Data for processing:

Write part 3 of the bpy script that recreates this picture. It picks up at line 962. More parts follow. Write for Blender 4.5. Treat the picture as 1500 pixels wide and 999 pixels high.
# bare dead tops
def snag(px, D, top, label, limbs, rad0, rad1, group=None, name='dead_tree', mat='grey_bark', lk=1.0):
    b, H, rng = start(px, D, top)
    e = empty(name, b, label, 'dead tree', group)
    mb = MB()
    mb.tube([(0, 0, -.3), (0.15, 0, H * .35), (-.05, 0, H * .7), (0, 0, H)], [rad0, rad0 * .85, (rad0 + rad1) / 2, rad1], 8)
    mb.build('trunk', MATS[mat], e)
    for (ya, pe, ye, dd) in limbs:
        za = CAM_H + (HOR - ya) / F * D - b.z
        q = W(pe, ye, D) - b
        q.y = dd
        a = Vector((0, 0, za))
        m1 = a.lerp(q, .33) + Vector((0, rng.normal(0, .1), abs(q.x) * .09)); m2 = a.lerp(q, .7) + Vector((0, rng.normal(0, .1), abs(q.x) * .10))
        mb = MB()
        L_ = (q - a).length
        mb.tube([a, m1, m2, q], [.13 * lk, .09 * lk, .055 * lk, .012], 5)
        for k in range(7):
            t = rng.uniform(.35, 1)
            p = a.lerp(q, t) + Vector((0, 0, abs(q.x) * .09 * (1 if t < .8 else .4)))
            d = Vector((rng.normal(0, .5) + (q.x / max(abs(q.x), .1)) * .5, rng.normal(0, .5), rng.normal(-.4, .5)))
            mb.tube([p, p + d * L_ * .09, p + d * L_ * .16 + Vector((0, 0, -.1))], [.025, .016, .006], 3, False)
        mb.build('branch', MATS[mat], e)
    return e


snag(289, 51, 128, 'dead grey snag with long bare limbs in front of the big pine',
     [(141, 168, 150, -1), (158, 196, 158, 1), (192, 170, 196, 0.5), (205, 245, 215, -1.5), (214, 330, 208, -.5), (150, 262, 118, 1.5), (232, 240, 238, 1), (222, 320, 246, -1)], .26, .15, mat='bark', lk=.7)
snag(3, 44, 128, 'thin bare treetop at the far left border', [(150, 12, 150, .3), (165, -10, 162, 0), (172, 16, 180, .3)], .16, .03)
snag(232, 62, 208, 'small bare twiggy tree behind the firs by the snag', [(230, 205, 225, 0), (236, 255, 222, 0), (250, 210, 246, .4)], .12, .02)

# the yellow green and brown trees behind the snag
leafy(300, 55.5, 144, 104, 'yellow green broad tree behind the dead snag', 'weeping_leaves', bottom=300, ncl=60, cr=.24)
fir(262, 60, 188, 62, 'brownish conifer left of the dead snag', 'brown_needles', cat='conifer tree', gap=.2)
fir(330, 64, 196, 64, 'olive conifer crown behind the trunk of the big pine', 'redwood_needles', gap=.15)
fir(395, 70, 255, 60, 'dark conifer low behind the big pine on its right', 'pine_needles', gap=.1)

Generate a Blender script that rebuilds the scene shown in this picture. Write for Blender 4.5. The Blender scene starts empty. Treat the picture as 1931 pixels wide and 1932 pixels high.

Requirement:
Copy out every line of the data that includes "empty".

Answer:
    e = empty(name, b, label, 'dead tree', group)
Generate a Blender script that rebuilds the scene shown in this picture. Write for Blender 4.5. The Blender scene starts empty. Treat the picture as 1931 pixels wide and 1932 pixels high.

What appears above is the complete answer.